> What is needed
Please write out the complete listing that follows, exactly as it reads.
— BEGIN —
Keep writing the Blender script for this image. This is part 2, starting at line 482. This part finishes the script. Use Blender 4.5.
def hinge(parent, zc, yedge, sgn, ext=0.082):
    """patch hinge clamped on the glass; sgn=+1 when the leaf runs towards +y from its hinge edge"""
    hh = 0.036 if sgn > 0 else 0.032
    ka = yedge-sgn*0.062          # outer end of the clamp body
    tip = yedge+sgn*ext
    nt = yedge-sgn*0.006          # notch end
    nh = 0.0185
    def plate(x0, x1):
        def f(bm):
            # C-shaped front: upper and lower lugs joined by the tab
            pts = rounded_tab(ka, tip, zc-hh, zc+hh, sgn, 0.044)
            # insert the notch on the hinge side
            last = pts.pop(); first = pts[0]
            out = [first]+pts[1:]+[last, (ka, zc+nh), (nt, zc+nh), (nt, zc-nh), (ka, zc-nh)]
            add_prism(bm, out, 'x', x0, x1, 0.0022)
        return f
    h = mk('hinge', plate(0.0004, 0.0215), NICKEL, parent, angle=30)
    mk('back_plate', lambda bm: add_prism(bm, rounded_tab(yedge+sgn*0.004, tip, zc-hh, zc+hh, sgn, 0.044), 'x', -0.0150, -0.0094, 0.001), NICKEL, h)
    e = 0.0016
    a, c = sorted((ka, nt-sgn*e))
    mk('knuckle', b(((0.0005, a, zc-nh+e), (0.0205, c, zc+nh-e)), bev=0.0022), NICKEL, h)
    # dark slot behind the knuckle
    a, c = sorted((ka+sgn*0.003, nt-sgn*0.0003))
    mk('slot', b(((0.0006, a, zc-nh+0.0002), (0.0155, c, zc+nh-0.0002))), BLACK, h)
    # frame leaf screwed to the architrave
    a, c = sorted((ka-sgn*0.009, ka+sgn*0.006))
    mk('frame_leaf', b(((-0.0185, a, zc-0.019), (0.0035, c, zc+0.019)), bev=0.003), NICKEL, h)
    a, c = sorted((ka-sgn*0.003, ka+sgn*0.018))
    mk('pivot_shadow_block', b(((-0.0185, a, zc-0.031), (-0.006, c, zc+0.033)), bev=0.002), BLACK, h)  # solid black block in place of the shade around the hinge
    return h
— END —
> Full solution
Keep writing the Blender script for this image. This is part 2, starting at line 482. This part finishes the script. Use Blender 4.5.
def hinge(parent, zc, yedge, sgn, ext=0.082):
    """patch hinge clamped on the glass; sgn=+1 when the leaf runs towards +y from its hinge edge"""
    hh = 0.036 if sgn > 0 else 0.032
    ka = yedge-sgn*0.062          # outer end of the clamp body
    tip = yedge+sgn*ext
    nt = yedge-sgn*0.006          # notch end
    nh = 0.0185
    def plate(x0, x1):
        def f(bm):
            # C-shaped front: upper and lower lugs joined by the tab
            pts = rounded_tab(ka, tip, zc-hh, zc+hh, sgn, 0.044)
            # insert the notch on the hinge side
            last = pts.pop(); first = pts[0]
            out = [first]+pts[1:]+[last, (ka, zc+nh), (nt, zc+nh), (nt, zc-nh), (ka, zc-nh)]
            add_prism(bm, out, 'x', x0, x1, 0.0022)
        return f
    h = mk('hinge', plate(0.0004, 0.0215), NICKEL, parent, angle=30)
    mk('back_plate', lambda bm: add_prism(bm, rounded_tab(yedge+sgn*0.004, tip, zc-hh, zc+hh, sgn, 0.044), 'x', -0.0150, -0.0094, 0.001), NICKEL, h)
    e = 0.0016
    a, c = sorted((ka, nt-sgn*e))
    mk('knuckle', b(((0.0005, a, zc-nh+e), (0.0205, c, zc+nh-e)), bev=0.0022), NICKEL, h)
    # dark slot behind the knuckle
    a, c = sorted((ka+sgn*0.003, nt-sgn*0.0003))
    mk('slot', b(((0.0006, a, zc-nh+0.0002), (0.0155, c, zc+nh-0.0002))), BLACK, h)
    # frame leaf screwed to the architrave
    a, c = sorted((ka-sgn*0.009, ka+sgn*0.006))
    mk('frame_leaf', b(((-0.0185, a, zc-0.019), (0.0035, c, zc+0.019)), bev=0.003), NICKEL, h)
    a, c = sorted((ka-sgn*0.003, ka+sgn*0.018))
    mk('pivot_shadow_block', b(((-0.0185, a, zc-0.031), (-0.006, c, zc+0.033)), bev=0.002), BLACK, h)  # solid black block in place of the shade around the hinge
    return h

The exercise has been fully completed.